Le prêtre étudie, et son vêtement sacré reflète une lumière céleste, la lumière de la science divine. Il inspire le recueillement, il attire les illuminations d'en haut. Le prêtre prie, et la soutane reflète une nuance différente. C'est l'attention, la ferveur qui entourent le cœur du prêtre, qui l'éloignent des distractions de la terre, qui échauffent sa piété. Le prêtre souffre et se dévoue, et le vêtement sacerdotal reflète alors la nuance du martyre. C'est un habit de force et de courage et d'héroïque dévouement. Il y a donc, dans le vêtement sacerdotal, une grâce appropriée à toutes les circonstances de la vie. La soutane, le vêtement religieux, protège, garde et bénit le prêtre, le lévite, le jeune religieux à chacun de ses pas.

Qu'est ce que le prêtre, qu'est ce que le religieux sans soutane? Sans doute, il est des pays où le port du vêtement sacerdotal est prohibé. C'est un malheur. Que de faux pas, que d'imprudences, que de fautes qui échappent sans doute souvent aux yeux du monde sont la conséquence de ce malheur! Notre saint Fondateur baisait avec amour chaque matin en la mettant, sa soutane. La modestie, que représente ce saint habit, revêtait chez lui, à chaque matin, le prêtre et l'évêque.

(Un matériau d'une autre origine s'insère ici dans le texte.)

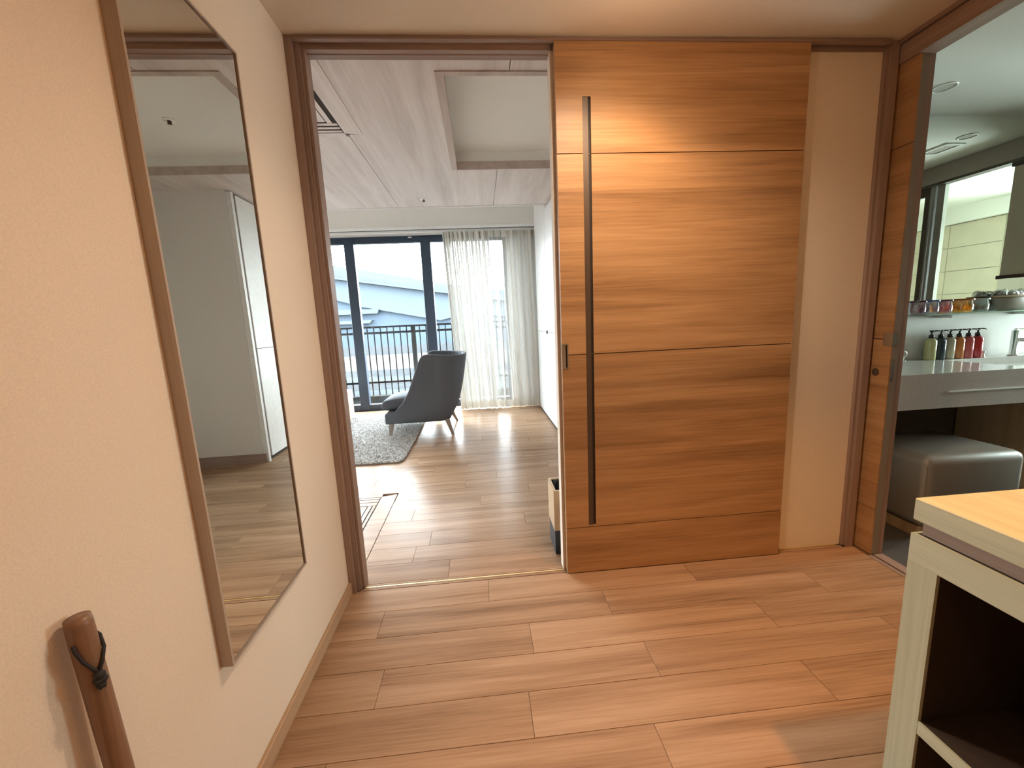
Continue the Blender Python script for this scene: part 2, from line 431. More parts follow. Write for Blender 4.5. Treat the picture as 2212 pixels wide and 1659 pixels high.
# ---- living room shell
struct('wall_living_right', BX(1.80, 1.86, 1.862, 3.92, 0, ZL+0.3), 'living_wall', 'grey wall in the living room behind the sliding door')
struct('wall_niche', BX(0.823, 1.80, 3.87, 3.92, 0.0, ZL), 'living_wall', 'grey wall closing the near end of the white closet')
struct('baseboard_niche', BX(0.80, 1.80, 3.858, 3.87, 0, 0.085), 'frame_wood_x', 'brown baseboard of the niche wall')
struct('wall_far', BX(0.44, 1.75, 6.0, 6.12, 0, 2.95), 'living_wall', 'grey wall right of the balcony window')
struct('wall_far', BX(-4.9, 0.44, 6.0, 6.12, 2.485, 2.95), 'living_wall', 'wall strip above the balcony window')
struct('wall_living_left', BX(-5.0, -4.9, 1.86, 6.12, 0, 2.95), 'living_wall', 'far left wall of the living room')
struct('wall_living_near', BX(-4.9, XL-0.10, 1.80, 1.86, 0, 2.52), 'living_wall', 'living room wall left of the doorway')
struct('ceiling', BX(-4.9, 1.75, 4.56, 6.0, 2.90, 2.95), 'living_white', 'raised white ceiling strip near the window')
hd = struct('trim_3', BX(-4.9, 0.80, 5.50, 5.54, 2.455, 2.90), 'living_wall', 'grey curtain box above the window with white lower edge')
obj('edge_trim', BX(-4.9, 0.80, 5.490, 5.545, 2.455, 2.490), 'cabinet_white', hd, label='white lower edge')
struct('wall_living_step', BX(-4.9, 1.75, 4.545, 4.56, ZL, 2.90), 'living_white', 'white step between wood ceiling and raised strip')
# wood panelled ceiling with tray
TX0, TX1, TY0, TY1 = -0.150, 1.55, 2.20, 3.50
cl = struct('ceiling', BX(-4.9, 1.80, 1.862, 4.545, ZL+0.20, ZL+0.25), 'living_white', 'pale wood panelled living room ceiling with recessed white tray')
seams = [-4.9, -3.72, -2.735, -1.752, -0.768, 0.222, 1.206, 1.80]
G = 0.0022
def cpanel(x0, x1, y0, y1):
    bm = bmesh.new()
    a, b_ = x0+G, x1-G
    z0, z1 = ZL, ZL+0.012
    if x1 < -0.76: y0 = 2.896            # the screen track fills the rest
    xm0, xm1 = max(a, TX0), min(b_, TX1)
    if xm1 > xm0:
        if xm0 > a:
            if x0 < -0.76:
                bx(bm, a, -0.678, 2.874, y1, z0, z1); a = -0.678
            bx(bm, a, xm0, y0, y1, z0, z1)
        if xm1 < b_: bx(bm, xm1, b_, y0, y1, z0, z1)
        bx(bm, xm0, xm1, y0, TY0, z0, z1); bx(bm, xm0, xm1, TY1, y1, z0, z1)
    else: bx(bm, a, b_, y0, y1, z0, z1)
    obj('ceiling_panel', bm, 'ceiling_wood', cl, origin=((x0+x1)/2, 0, ZL))
for a, b_ in zip(seams, seams[1:]):
    cpanel(a, b_, 1.862, 4.545)
bm = bmesh.new()
for a in seams[1:-1]:
    if a < TX0: bx(bm, a-0.006, a+0.006, 2.896, 4.545, ZL+0.012, ZL+0.02)
    else:
        bx(bm, a-0.006, a+0.006, 1.862, TY0, ZL+0.012, ZL+0.02); bx(bm, a-0.006, a+0.006, TY1, 4.545, ZL+0.012, ZL+0.02)
obj('seam_backing', bm, 'gap_dark', cl)
bm = bmesh.new()
zt = ZL+0.055; tw = 0.035
for (x0, x1, y0, y1) in ((TX0, TX1, TY0, TY0+tw), (TX0, TX1, TY1-0.012, TY1), (TX0, TX0+0.045, TY0+tw, TY1-0.012), (TX1-0.02, TX1, TY0+tw, TY1-0.012)):
    bx(bm, x0, x1, y0, y1, ZL-0.006, zt)
obj('tray_frame', bm, 'tray_wood', cl, label='brown wood rim of the ceiling tray')
bm = bmesh.new()
zz = ZL+0.13
bx(bm, TX0-0.02, TX1+0.02, TY0-0.02, TY1+0.02, zz, zz+0.02)
bx(bm, TX0-0.02, TX0+0.02, TY0-0.02, TY1+0.02, zt, zz); bx(bm, TX1-0.01, TX1+0.02, TY0-0.02, TY1+0.02, zt, zz)
bx(bm, TX0, TX1, TY0-0.02, TY0+0.01, zt, zz); bx(bm, TX0, TX1, TY1-0.008, TY1+0.02, zt, zz)
obj('tray_recess', bm, 'living_white', cl, label='white recess of the ceiling tray')
obj('edge_strip', BX(-4.9, 0.80, 4.530, 4.548, ZL-0.012, ZL), 'cabinet_white', cl, label='thin pale edge strip')

# sliding screen tracks, floor and ceiling (left of the view)
def track(z, up, label, name):
    s = 1 if up else -1
    def zr(a, b_): return (z+min(s*a, s*b_), z+max(s*a, s*b_))
    t = thing(name, label, None, (-0.735, 2.4, z), kind='structure')
    y0 = 1.868
    bm = bmesh.new()
    pts = [(-0.679, y0), (-0.679, 2.872), (-0.785, 2.845), (-0.785, y0)]
    za, zb = zr(-0.010, 0.0025)
    prism(bm, pts, 'z', za, zb)
    obj('border_board', bm, 'ceiling_wood' if not up else 'floor_oak', t)
    bm = bmesh.new(); za, zb = zr(-0.010, 0.0015)
    bx(bm, -2.6, -0.786, 2.846, 2.895, za, zb); bx(bm, -2.6, -0.852, y0, 2.700, za, zb)
    obj('field_board', bm, 'ceiling_wood' if not up else 'floor_oak', t)
    bm = bmesh.new(); za, zb = zr(-0.010, -0.002)
    bx(bm, -2.6, -0.786, 2.700, 2.846, za, zb); bx(bm, -0.852, -0.786, y0, 2.700, za, zb)
    obj('groove_bed', bm, 'gap_dark', t, label='dark track groove')
    za, zb = zr(-0.002, 0.0012)
    wd = 'floor_oak' if up else 'ceiling_wood'
    for (ya, yb) in (((2.709, 2.757), (2.766, 2.804), (2.813, 2.840)) if up else ((2.722, 2.746), (2.770, 2.792), (2.814, 2.834))):
        obj('rail', BX(-2.6, -0.793, ya, yb, za, zb), wd, t)
    for (xa, xb) in (((-0.812, -0.795), (-0.846, -0.821)) if up else ((-0.846, -0.818),)):
        obj('rail', BX(xa, xb, y0, 2.704 if up else 2.716, za, zb), wd, t)
    return t
track(0.0, True, 'mitred wooden floor track for sliding screens', 'trim_4')
track(ZL, False, 'mitred wooden ceiling track for sliding screens', 'trim_5')
# planks do not cover the track area: base below
# ---- bath room shell
YB = 2.425; XP = 3.93
struct('floor', BX(XR+0.08, XP, -0.6, YB, -0.05, 0.0), 'carpet_grey', 'dark grey floor of the washroom')
struct('ceiling', BX(XR+0.081, XP+0.06, -0.6, YB+0.06, HC, HC+0.05), 'bath_ceiling', 'grey washroom ceiling with downlights')
struct('wall_bath_back', BX(XR+0.10, XP, YB, YB+0.05, 0, 1.165), 'bath_wall', 'grey wall behind the vanity counter')
struct('wall_bath_left', BX(XR+0.085, XR+0.10, 1.80, YB, 0, HC), 'bath_wall', 'thin washroom wall covering the door pocket')
bm = BX(XR+0.08, 5.65, -0.7, -0.6, 0, 2.95)
struct('wall_bath_front', bm, 'bath_wall', 'washroom wall opposite the vanity')
struct('wall_bath_corner', BX(XR-0.01, XR+0.10, 2.47, 2.55, 0, HC), 'bath_wall', 'end wall of the sliding door pocket')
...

Portez ainsi le vêtement religieux chaque jour de votre vie et, à votre dernier jour, les anges porteront votre soutane aux pieds de Dieu: “Reconnaissez-vous la tunique de votre fils bien-aimé?” — “Oui, je la reconnais. Sans doute, elle a pu recevoir des taches; elle a pu être maculée par la poussière du chemin, la dent des bêtes féroces a pu l'ensanglanter, mais je la reconnais néanmoins, c'est bien la tunique de Joseph!”

Un mot encore, et j'ai fini. C'est aujourd'hui la Résurrection. Quand Jésus sortit vivant du tombeau, il laissa, sous la garde des anges, les linceuls et le suaire qui l'enveloppaient, et qui étaient marqués de ses plaies, du sang des pieds et des mains percés, et des plaies de la couronne d'épines et de la blessure du côté. “Qui me donnera”, s'écrie saint Bernard, “de m'envelopper de ce suaire précieux et de marquer sur mon corps les traces sanglantes des plaies de mon Dieu imprimées sur ce vêtement sacré?”—“Que demandes-tu, Bernard? Le blanc vêtement que tu portes, n'est ce pas le linceul du Seigneur et n'imprime-t-il pas sur ton corps les blessures que le corps du Seigneur y a imprimées? Ne sens tu pas que tes mains sont clouées par l'obéissance, que tes pieds sont attachés et ne peuvent se mouvoir que par l'obéissance, que ton cœur surtout a été entr'ouvert par l'attouchement des plaies du Seigneur, et que de cette blessure il du sang en abondance?”